Lots of good stuff on the upcoming Primates meeting: Simon has an excellent set of links, including this one to the Toronto Star. We haven’t heard much from or about the Canadians in the run up to the meeting, so it is will worth hearing Archbishop Andrew Hutchison, who says:
“Archbishop Akinola has sprung to the side of U.S. conservatives,” says Hutchison, who retires this summer. “I wouldn’t be surprised if he takes that worldwide.”
It’s also worth visiting the Guardian’s blogs to see Stephen Bates describe Bishop Michael Scott-Joynt, who weighed in with this plan to colonize our Church last week, as “a figure of stately pomposity – not to say conceit.”

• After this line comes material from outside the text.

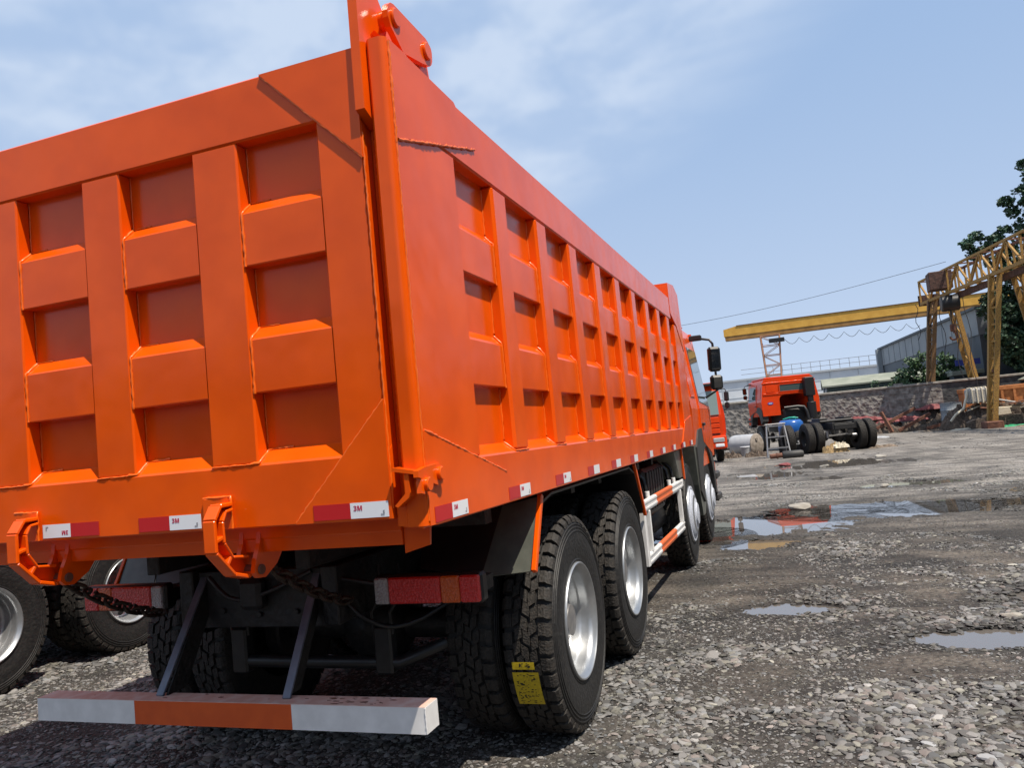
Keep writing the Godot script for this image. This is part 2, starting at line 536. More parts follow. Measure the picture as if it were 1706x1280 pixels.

I have been criticized for criticizing the bishop, so I am reassured to hear none other than Bishop Martyn Minns say of Scott-Joynt and his colonizing chorus : “They always seem to have these thoughts and feel the need to share them just at the worst possible time.”
Bates concludes:
“The notion that the US Church – one of the longest established in America, an offshoot of the Church of England and the church of most presidents since George Washington – is not Christian is so bizarrely overblown as to be risible. They may not share the Bishop of Winchester’s cramped, disapproving and drably censorious, dessicated Anglicanism, but they certainly have a clearly motivated Christian belief system, based on faith, hope and charity, the old nostrums that Scott-Joynt may once, dimly, have read about in college. He may not like their Christianity, but he can’t say they don’t believe in Christ.
The outpourings of the Bishop of Winchester and his colleagues are counter-productive, both from the perspective of changing anyone’s minds and for the reputation of the Church of England, and they also serve to undermine the Archbishop of Canterbury as he strives to keep the worldwide communion together this week in Dar es Salaam.
Furthermore they are deeply divisive within the CofE’s bench of bishops, where Scott-Joynt and Nazir-Ali are both regarded as insufferable by many of their colleagues. What a happy ship it is.”
Having read those ringing words from a British journalist, I am moved to ask why they couldn’t have been spoken by a leader of the Episcopal Church.
Meanwhile, the Mad Priest, another friend across the seas, is also in fine form:
“This is not an argument about the authority of the Bible it is an argument about authority.
On one side you have those who need to be in charge, who crave power and authority, who use concepts like the inerrancy of scripture to give credence to the idea that some human beings should also have absolute power over other humans. ….
On the other side, as epitomised in the person of Katharine, the American PB, are the leaders who lead only to give their power away to those whom they lead. Such leaders tend to be embarrassed by their authority because they know such authority is a human construct and not of the Kingdom. They realise their position only exists because of the fallen nature of humanity and as such is only provisional. They would give up their authority willingly and at a moment’s notice if there was a better way of protecting the oppressed of the world.
And then there is the Raspberry Rabbit who writes of Bishop Katharine and the trial before her:
“It’s where the rubber hits the road, isn’t it – being in the midst of people who dislike and mistrust you – making your case surrounded by a host of opponents? There are many quick roads to resolution – one of which is to simply state the case aggressively and let the ‘opposition’ hang – another, to withdraw at a moment of your own choosing. But Christians – more than mere nationals – are citizens of something greater and Americans should not be immune to sobering lessons in international citizenship – even good Progressives.
It’s not enough to present a faultless position and to leave such a meeting with one’s Talent intact.”
And finally, a comment from our friend Ann Fontaine, which is as close as I will come to saying be of good cheer:
I have seen Katharine listen and listen and listen and then say something that set it all in such a new context that everyone else’s blah blah blah seems petty and mean. She can be breathtaking at times.